ムローヴァ&小澤さん&ボストン響によるシベリウスのヴァイオリン協奏曲を聴いて
ムローヴァ&小澤さん&ボストン響によるシベリウスのヴァイオリン協奏曲(1985年録音)を聴いてみました。
NML(ナクソス・ミュージック・ライブラリー)に収蔵されている音源での鑑賞になります。
当盤は、ムローヴァのデビュー盤。録音当時、ムローヴァは26歳になる直前でありました。1982年にチャイコフスキーコンクールで優勝した3年後の録音ということになります。
初出時、私は大学オケに所属していて、他の団員が当盤を購入し、それを借りて聴いたのが、この演奏との出会いでありました。そしてそれが、ムローヴァとの出会いでもあった。

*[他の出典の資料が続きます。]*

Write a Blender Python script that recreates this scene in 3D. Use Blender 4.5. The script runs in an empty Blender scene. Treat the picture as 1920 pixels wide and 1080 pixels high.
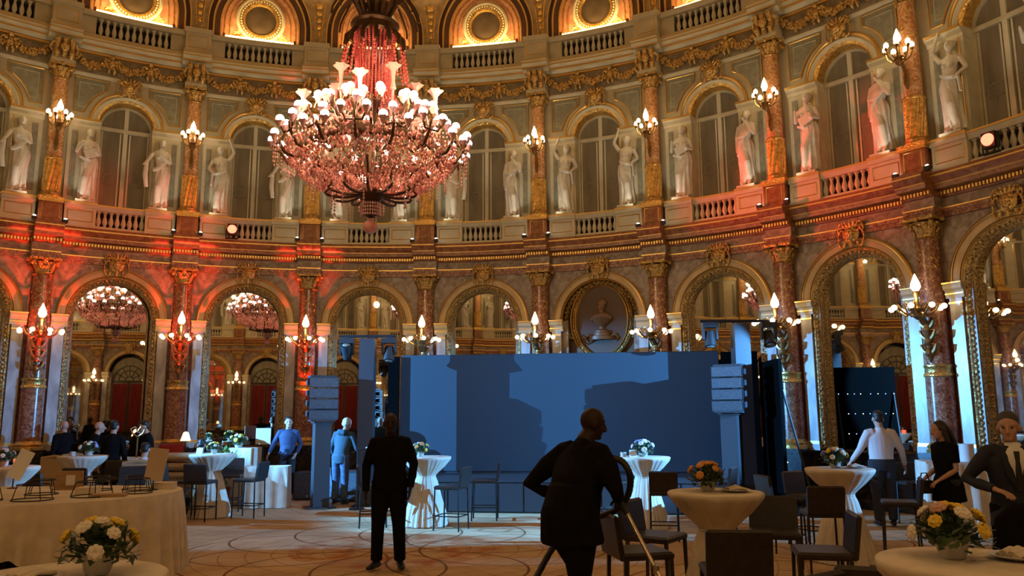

この音盤で、一気にムローヴァの虜になった私。チャイコフスキーも併録されていますが、特に惹かれたのが、このシベリウスでありました。
なんとも真摯で、かつ、知的な演奏であります。そして、鋭い感受性に裏打ちされた演奏となっている。
隅々までコントロールし尽くされている演奏だと言えましょう。テクニックも万全。そのため、どこにも破綻が無く、端正な演奏が繰り広げられている。そして、響きも、音楽が示している佇まいも、実に美しい。
しかも、この作品が持っている情熱や逞しさも充分。なるほど、ここでの情熱は、真っ赤に燃え盛るものというよりも、「青白い炎」と表現したほうが良いように思います。一見するとクールに思えるのですが、「透徹された情熱」と呼べるようなものが感じられる。
そのうえで、とても真摯な姿勢で作品に立ち向かっている。
そのような演奏ぶりを通じて、作品が持つ生命力をしっかりと描き出してくれ、かつ、彫りの深い音楽を紡ぎ上げている。そんなふうに言えるように思います。
そのようなムローヴァに対して小澤さんもまた、真摯にして知的で、逞しさにも不足の無い音楽を奏で上げながら、ムローヴァをがっしりとサポートしてくれている。
ムローヴァの魅力と、作品の魅力とを堪能することのできる、なんとも素敵な演奏であります。